Friday, December 3, 2010

Photoshop

I recently was asked to work an event as a photographer.  The event was an evening party between HP (my employer) and the German software company SAP.  I have discussed this in the "People and Place" blog:

http://sclarke-people-and-place.blogspot.com/2010/12/photo-shoot-works-party.html

However there was one activity as a result of the party that is very relevant to Digital Photographic Practice and that stemmed from the following photograph:


A fairly innocuous image (totally uncorrected) of the team that looks after the HP SAP relationship in Germany.  The reason they asked me to take it was that they needed a team photo for an upcoming newsletter and they wanted all 7 team members in a photo. 7?  Well this began the challenge, they forgot one of the team and by the time they realized that, he had left the party and headed to his hotel.  A quick look through the photos I had taken so far threw up the following image, he is the guy on the left.

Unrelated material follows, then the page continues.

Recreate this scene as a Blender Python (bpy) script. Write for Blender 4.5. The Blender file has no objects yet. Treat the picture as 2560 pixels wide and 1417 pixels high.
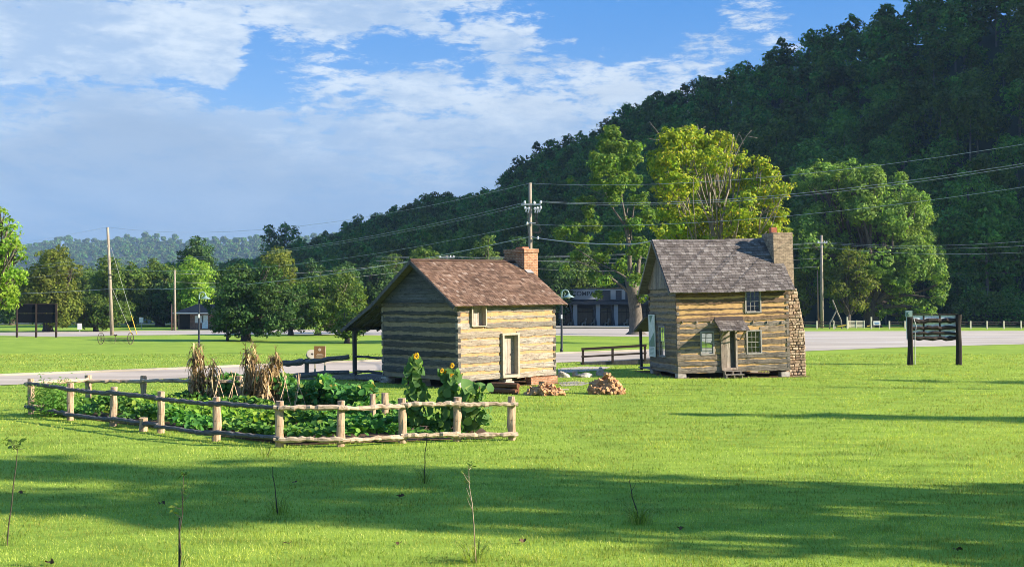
import bpy, math, random
import numpy as np
from mathutils import Vector, Matrix, Euler

R = math.radians
sc = bpy.context.scene
COL = sc.collection

# ------------------------------------------------------------------ camera
EYE = 3.95            # camera stands on a bank above the lawn
F = 3000.0            # focal length in photograph pixels (2560 wide)
HOR = 760.0           # horizon row in the photograph
PITCH = math.atan((HOR - 708.5) / F)
cam_d = bpy.data.cameras.new('camera')
cam_d.sensor_width = 36.0
cam_d.lens = 36.0 * F / 2560.0
cam_d.clip_start = 0.1
cam_d.clip_end = 12000
cam = bpy.data.objects.new('camera', cam_d)
COL.objects.link(cam)
cam.location = (0, 0, EYE)
cam.rotation_euler = (R(90) + PITCH, 0, 0)
sc.camera = cam

# ------------------------------------------------------------------ light
SUN_AZ, SUN_EL = -12.0, 25.0       # degrees from +X (right), towards the camera
S = Vector((math.cos(R(SUN_AZ)) * math.cos(R(SUN_EL)),
            math.sin(R(SUN_AZ)) * math.cos(R(SUN_EL)), math.sin(R(SUN_EL))))
sun_d = bpy.data.lights.new('sun', 'SUN')
sun_d.energy = 5.0
sun_d.angle = R(0.5)
sun_d.color = (1.0, 0.88, 0.71)
sun = bpy.data.objects.new('sun', sun_d)
COL.objects.link(sun)
sun.rotation_euler = (-S).to_track_quat('-Z', 'Y').to_euler()
sc.view_settings.view_transform = 'Standard'
sc.view_settings.look = 'None'
sc.view_settings.gamma = 1.0
sc.view_settings.use_curve_mapping = False
sc.view_settings.exposure = 1.5
sc.cycles.max_bounces = 6
sc.cycles.transparent_max_bounces = 12
sc.cycles.volume_bounces = 0
sc.cycles.filter_width = 0.9

world = bpy.data.worlds.new('World')
sc.world = world
world.use_nodes = True


class NT:
    """small node-tree helper"""
    def __init__(self, tree):
        self.t = tree
        self.t.nodes.clear()

    def n(self, typ, ins=None, **kw):
        nd = self.t.nodes.new(typ)
        for k, v in kw.items():
            setattr(nd, k, v)
        for k, v in (ins or {}).items():
            self.set(nd.inputs[k], v)
        return nd

    def set(self, sock, v):
        if isinstance(v, bpy.types.NodeSocket):
            self.t.links.new(v, sock)
        elif isinstance(v, bpy.types.Node):
            self.t.links.new(v.outputs[0], sock)
        else:
            if sock.type == 'RGBA' and len(v) == 3:
                v = (*v, 1.0)
            sock.default_value = v

    def math(self, op, a, b=0.0, c=None, clamp=False):
        nd = self.n('ShaderNodeMath', {0: a, 1: b}, operation=op, use_clamp=clamp)
        if c is not None:
            self.set(nd.inputs[2], c)
        return nd.outputs[0]

    def mix(self, fac, a, b, blend='MIX'):
        nd = self.n('ShaderNodeMix', data_type='RGBA', blend_type=blend)
        self.set(nd.inputs[0], fac)
        self.set(nd.inputs[6], a)
        self.set(nd.inputs[7], b)
        return nd.outputs[2]

    def ramp(self, fac, stops, interp='LINEAR'):
        nd = self.n('ShaderNodeValToRGB', {0: fac})
        cr = nd.color_ramp
        cr.interpolation = interp
        while len(cr.elements) < len(stops):
            cr.elements.new(0.5)
        for e, (p, c) in zip(cr.elements, stops):
            e.position = p
            e.color = (*c, 1.0) if len(c) == 3 else c
        return nd.outputs[0]

    def rng(self, v, a, b, c=0.0, d=1.0, interp='SMOOTHSTEP'):
        nd = self.n('ShaderNodeMapRange', {0: v, 1: a, 2: b, 3: c, 4: d}, interpolation_type=interp)
        return nd.outputs[0]

    def noise(self, vec, scale, detail=4, rough=0.55, dist=0.0):
        nd = self.n('ShaderNodeTexNoise', {'Scale': scale, 'Detail': detail, 'Roughness': rough, 'Distortion': dist})
        if vec is not None:
            self.set(nd.inputs['Vector'], vec)
        return nd.outputs[0]

    def mapping(self, vec, scale=(1, 1, 1), loc=(0, 0, 0)):
        nd = self.n('ShaderNodeMapping', {'Vector': vec, 'Scale': scale, 'Location': loc})
        return nd.outputs[0]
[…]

So the request, well you must be good at photoshop????  Hmm, I have never attempted such a thing, never been really interested in manipulating photographs to the extent of adding or removing people.  Well time to learn.  Luckily the two photographs were fairly similar in tonal properties and the background was unfussy in both.

  1.  I started by removing the missing guy from the second photograph by cutting away everything in the photo but him, setting the background to transparent.  
  2. I then did the same to the left side of the group photo, from the strong black line to the left.
  3. I extended the canvas of the group photo.
  4. To this I added a rectangular panel which I had shaded to the same tone as the wall on the right of the image, using a gradient fill.
  5. All that was then required was to drop the missing guy into the group image.  I adjusted his size and height in the image, based upon what I could recall of his stature.
He looks as if he is not terribly interested in the group photo and I do not think it is a very convincing image, but better than nothing and an interesting exercise. 



What I find scary about this, is that with very little knowledge of Photoshop I have been able to include a person in a photograph they were not present for and produce an image that fooled a couple of people that I showed it to.  What can an expert do? And what does this mean for the veracity of photography - well the answer to that is clear, digital photography has no veracity.